SET EXERCISE: Pick out every line holding the string "objects" and copy it.

+++

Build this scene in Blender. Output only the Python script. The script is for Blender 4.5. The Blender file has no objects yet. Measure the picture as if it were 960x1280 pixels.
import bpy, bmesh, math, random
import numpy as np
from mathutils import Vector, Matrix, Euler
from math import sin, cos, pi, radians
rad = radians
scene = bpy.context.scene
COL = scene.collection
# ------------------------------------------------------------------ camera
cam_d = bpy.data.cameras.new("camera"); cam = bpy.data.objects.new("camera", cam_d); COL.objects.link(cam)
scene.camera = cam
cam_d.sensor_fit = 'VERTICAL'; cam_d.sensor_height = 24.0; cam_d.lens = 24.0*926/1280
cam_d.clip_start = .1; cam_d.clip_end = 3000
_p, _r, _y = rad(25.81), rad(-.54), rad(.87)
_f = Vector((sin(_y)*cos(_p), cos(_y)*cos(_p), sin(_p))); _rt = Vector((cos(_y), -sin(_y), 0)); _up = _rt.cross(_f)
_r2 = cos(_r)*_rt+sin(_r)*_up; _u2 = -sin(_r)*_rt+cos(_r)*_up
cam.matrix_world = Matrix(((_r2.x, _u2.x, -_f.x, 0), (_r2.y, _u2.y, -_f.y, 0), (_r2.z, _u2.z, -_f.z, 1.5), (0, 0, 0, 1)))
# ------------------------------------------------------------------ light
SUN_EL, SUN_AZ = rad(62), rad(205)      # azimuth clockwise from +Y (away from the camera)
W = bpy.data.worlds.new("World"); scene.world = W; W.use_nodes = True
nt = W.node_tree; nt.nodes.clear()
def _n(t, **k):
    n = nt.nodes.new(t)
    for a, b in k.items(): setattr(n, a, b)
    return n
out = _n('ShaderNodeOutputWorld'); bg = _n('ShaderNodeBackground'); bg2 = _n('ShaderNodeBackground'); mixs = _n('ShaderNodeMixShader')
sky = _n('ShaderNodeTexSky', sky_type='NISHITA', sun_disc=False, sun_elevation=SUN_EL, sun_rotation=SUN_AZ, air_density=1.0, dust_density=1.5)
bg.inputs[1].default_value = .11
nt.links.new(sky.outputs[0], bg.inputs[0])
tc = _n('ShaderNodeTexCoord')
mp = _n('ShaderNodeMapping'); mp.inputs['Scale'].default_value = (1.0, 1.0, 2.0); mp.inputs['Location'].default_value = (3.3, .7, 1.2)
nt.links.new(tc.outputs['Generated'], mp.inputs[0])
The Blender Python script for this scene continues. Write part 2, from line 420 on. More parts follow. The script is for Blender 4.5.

+++

COMPLETED EXERCISE:
Build this scene in Blender. Output only the Python script. The script is for Blender 4.5. The Blender file has no objects yet. Measure the picture as if it were 960x1280 pixels.
cam_d = bpy.data.cameras.new("camera"); cam = bpy.data.objects.new("camera", cam_d); COL.objects.link(cam)